Ho sempre amato la parola contraria, le verità meno comode, il pensiero disallineato. Per questo amo da sempre la scrittura di Erri De Luca, che attraversa la realtà con uno sguardo insolito, senza mai scivolare nella palude dei luoghi comuni ma invitando ripetutamente il lettore a prospettive inedite. Anche la sua Napoli è carica di memoria e di nostalgia, eppure non è quella dei racconti più celebrati: c’è un amore insolito e personale, un sentimento che non ricalca quello a cui siamo abituati. È la forza meravigliosa del poeta, che s’innamora di quello che agli altri, in un primo momento, è invisibile.
Sono stato onoratissimo e felice di assistere alla presentazione del suo nuovo libro, un romanzo che racconta una storia straordinaria, di corporeità e di sacro. Oggi nel nostro meraviglioso Museo Archeologico Nazionale, fra i capolavori della collezione Farnese, c’erano centinaia di persone ad ascoltare Erri De Luca, e io mi sono emozionato con loro. E quando un lettore ha chiesto ad Erri cosa ne pensasse della questione meridionale, lui ha risposto che oggi esiste solo una questione nazionale: la corruzione; e che a Napoli c’è l’unica amministrazione che si oppone con tenacia alla corruzione. Ha detto proprio così: io mi sono commosso.
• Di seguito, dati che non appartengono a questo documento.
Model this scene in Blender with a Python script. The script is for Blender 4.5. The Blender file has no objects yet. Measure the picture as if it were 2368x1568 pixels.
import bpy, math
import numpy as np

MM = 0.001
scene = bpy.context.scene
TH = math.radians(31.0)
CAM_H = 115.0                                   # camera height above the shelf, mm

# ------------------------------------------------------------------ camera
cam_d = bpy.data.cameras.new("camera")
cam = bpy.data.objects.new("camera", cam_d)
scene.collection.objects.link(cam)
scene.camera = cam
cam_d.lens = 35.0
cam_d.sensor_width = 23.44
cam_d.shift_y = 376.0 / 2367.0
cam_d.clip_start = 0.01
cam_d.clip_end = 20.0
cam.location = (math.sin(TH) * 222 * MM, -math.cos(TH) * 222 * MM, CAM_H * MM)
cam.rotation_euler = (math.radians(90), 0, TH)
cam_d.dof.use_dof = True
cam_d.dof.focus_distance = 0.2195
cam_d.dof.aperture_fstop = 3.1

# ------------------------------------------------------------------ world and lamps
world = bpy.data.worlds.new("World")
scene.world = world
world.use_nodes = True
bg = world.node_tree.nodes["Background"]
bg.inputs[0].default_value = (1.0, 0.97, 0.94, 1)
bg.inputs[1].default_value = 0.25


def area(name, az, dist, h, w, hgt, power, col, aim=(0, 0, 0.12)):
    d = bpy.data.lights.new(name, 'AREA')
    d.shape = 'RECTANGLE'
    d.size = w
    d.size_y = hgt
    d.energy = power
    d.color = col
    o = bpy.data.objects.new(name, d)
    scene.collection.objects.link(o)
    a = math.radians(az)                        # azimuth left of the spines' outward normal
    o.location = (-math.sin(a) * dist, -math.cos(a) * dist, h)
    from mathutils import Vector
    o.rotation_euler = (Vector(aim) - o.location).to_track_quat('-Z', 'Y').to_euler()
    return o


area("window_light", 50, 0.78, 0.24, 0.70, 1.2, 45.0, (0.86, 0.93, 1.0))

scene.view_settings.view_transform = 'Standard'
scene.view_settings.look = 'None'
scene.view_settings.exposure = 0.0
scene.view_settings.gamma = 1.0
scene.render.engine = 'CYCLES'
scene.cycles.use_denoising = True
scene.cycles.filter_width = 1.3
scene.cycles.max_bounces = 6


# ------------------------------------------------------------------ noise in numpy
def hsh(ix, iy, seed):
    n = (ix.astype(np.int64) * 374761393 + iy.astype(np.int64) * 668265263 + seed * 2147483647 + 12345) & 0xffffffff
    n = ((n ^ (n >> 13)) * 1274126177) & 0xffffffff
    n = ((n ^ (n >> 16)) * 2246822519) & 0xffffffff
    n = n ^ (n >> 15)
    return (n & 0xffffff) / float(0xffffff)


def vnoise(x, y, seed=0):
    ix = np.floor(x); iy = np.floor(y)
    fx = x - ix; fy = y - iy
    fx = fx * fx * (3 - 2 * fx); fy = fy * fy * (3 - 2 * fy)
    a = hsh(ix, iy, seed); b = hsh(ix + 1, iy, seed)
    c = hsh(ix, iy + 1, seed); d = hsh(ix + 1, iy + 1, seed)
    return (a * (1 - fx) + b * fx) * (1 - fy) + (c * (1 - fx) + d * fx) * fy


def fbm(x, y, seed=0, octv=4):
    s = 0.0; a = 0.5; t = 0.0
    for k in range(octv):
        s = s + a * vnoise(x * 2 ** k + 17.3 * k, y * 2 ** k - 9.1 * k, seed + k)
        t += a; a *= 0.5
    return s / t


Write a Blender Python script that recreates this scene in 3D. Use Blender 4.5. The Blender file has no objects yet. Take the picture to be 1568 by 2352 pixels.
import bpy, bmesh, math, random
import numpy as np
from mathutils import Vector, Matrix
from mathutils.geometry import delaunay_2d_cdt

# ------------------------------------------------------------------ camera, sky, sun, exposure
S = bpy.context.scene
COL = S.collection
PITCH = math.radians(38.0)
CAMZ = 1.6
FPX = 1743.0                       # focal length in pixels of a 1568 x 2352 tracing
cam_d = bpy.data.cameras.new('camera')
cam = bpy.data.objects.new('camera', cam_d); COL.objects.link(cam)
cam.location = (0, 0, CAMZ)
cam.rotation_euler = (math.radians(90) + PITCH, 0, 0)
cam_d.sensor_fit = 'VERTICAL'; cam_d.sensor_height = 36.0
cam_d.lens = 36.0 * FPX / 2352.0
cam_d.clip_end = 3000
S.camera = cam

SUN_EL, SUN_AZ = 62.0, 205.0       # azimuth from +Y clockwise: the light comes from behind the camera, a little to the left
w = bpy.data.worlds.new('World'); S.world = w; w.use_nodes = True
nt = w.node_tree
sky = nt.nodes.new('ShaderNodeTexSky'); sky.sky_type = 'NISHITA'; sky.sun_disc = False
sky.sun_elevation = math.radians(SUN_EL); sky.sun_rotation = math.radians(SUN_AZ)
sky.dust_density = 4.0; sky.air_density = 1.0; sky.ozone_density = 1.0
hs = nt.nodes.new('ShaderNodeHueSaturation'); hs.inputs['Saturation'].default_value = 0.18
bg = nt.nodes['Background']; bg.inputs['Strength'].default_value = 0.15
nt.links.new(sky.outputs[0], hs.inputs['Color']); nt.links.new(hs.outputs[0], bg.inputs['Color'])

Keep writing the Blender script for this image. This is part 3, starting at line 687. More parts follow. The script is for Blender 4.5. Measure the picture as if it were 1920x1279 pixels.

Sentire quella stima e quel riconoscimento mi ha fatto sciogliere in un brivido di gioia, e ho pensato all’orgoglio della nostra città che finalmente oggi rialza la testa dopo essere stata per anni additata come la capitale del malaffare e della cattiva amministrazione.
Erri, tu sei un grande scrittore e un grande uomo. Oggi la tua figura appoggiata alla maestà dell’Ercole Farnese mi ha fatto vedere in un colpo solo due autentici giganti.